--- Start Data extract ---
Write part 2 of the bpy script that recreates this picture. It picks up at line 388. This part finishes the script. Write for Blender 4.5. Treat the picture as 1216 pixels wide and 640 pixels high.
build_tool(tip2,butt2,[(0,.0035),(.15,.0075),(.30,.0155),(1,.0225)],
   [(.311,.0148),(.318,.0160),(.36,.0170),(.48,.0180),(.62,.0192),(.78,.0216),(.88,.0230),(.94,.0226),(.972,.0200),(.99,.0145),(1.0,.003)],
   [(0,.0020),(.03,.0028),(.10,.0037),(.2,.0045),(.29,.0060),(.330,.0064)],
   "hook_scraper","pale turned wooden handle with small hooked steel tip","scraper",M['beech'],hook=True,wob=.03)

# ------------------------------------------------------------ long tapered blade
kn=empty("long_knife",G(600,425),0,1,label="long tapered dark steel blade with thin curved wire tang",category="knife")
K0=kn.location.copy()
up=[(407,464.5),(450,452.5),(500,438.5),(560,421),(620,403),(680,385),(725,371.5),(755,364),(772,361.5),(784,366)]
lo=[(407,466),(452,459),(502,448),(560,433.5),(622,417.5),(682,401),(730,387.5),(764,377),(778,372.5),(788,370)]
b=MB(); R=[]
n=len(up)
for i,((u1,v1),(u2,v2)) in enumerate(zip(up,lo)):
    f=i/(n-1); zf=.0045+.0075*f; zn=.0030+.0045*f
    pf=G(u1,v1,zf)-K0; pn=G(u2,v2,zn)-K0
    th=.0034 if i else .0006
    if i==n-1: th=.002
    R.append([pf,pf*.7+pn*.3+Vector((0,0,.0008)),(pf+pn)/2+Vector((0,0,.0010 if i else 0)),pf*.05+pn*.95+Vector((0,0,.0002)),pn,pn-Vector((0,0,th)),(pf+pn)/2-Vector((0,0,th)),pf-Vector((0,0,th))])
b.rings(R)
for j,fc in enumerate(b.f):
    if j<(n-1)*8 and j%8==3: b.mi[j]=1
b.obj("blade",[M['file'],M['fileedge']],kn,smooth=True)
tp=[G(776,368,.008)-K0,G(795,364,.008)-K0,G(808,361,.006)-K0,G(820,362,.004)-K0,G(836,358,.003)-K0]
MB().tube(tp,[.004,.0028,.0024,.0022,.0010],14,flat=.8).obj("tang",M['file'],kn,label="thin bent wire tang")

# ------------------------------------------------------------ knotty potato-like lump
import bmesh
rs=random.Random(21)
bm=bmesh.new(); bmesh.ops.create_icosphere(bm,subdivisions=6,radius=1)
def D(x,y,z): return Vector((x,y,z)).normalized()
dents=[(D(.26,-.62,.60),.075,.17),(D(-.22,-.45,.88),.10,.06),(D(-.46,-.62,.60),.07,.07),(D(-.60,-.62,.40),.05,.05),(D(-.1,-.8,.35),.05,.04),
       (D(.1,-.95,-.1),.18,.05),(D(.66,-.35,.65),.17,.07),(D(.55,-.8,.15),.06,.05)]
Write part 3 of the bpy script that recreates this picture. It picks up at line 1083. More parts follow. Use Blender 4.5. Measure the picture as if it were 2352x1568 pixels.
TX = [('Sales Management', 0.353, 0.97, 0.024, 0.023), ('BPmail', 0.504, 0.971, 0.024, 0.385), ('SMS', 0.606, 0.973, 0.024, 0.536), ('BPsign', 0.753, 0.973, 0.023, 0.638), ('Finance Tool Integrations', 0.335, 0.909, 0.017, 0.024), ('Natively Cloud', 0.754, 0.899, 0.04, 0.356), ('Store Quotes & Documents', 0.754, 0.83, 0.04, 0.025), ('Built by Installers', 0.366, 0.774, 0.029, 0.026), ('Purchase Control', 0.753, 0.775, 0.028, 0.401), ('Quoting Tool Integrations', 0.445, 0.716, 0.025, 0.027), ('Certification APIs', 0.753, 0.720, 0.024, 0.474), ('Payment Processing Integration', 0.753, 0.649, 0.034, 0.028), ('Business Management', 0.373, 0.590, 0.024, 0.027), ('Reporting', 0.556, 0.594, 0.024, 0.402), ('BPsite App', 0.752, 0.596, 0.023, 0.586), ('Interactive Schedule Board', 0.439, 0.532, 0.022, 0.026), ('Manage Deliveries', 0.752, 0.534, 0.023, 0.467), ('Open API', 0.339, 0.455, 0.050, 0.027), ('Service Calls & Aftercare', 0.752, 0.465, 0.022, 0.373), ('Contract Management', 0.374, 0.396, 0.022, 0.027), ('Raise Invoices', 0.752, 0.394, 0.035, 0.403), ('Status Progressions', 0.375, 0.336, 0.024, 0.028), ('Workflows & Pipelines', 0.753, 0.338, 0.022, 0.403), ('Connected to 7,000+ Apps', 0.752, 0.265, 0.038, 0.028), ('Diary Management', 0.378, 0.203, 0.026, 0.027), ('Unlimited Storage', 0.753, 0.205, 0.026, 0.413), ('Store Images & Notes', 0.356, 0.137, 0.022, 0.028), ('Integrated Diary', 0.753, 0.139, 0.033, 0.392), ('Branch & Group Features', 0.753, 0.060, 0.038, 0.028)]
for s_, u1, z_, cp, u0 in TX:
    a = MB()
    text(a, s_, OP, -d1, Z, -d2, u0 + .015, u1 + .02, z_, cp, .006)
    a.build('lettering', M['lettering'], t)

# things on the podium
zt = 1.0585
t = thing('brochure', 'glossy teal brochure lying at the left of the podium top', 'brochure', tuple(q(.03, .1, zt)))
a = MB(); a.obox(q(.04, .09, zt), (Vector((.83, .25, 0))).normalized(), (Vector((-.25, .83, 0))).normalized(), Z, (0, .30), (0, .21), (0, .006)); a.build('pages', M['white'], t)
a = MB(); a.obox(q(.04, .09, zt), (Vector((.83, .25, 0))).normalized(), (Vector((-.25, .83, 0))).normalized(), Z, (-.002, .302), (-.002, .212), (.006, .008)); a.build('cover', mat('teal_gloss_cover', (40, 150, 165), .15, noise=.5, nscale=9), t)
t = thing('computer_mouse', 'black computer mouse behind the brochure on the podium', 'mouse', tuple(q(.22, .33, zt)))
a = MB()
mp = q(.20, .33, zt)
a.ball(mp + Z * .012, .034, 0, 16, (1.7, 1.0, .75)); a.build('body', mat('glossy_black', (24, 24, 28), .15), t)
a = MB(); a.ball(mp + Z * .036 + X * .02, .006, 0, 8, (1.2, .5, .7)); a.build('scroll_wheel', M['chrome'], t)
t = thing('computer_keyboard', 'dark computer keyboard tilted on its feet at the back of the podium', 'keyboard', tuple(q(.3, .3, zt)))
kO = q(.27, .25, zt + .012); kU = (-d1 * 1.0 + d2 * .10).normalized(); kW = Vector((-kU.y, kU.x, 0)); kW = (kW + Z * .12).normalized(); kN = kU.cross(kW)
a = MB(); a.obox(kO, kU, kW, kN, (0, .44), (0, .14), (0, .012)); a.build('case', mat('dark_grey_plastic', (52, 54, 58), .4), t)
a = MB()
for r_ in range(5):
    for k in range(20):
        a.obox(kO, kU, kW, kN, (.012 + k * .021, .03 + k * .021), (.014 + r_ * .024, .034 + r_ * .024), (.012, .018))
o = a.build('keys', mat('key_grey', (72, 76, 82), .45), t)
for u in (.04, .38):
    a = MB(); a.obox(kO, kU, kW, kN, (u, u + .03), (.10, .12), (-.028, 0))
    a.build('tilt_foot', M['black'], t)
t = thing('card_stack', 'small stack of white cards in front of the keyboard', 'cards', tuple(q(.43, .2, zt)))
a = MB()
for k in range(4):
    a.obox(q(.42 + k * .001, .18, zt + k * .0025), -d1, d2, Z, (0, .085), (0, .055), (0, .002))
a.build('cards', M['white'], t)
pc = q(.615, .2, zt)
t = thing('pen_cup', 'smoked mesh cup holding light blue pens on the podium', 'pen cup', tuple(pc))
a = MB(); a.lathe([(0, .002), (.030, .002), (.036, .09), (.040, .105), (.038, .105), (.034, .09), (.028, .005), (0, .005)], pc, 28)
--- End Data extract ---
The task ::
Quote exactly the first line of the data and every line after it through the one holding "turned wooden handle".

Response below ::
Write part 2 of the bpy script that recreates this picture. It picks up at line 388. This part finishes the script. Write for Blender 4.5. Treat the picture as 1216 pixels wide and 640 pixels high.
build_tool(tip2,butt2,[(0,.0035),(.15,.0075),(.30,.0155),(1,.0225)],
   [(.311,.0148),(.318,.0160),(.36,.0170),(.48,.0180),(.62,.0192),(.78,.0216),(.88,.0230),(.94,.0226),(.972,.0200),(.99,.0145),(1.0,.003)],
   [(0,.0020),(.03,.0028),(.10,.0037),(.2,.0045),(.29,.0060),(.330,.0064)],
   "hook_scraper","pale turned wooden handle with small hooked steel tip","scraper",M['beech'],hook=True,wob=.03)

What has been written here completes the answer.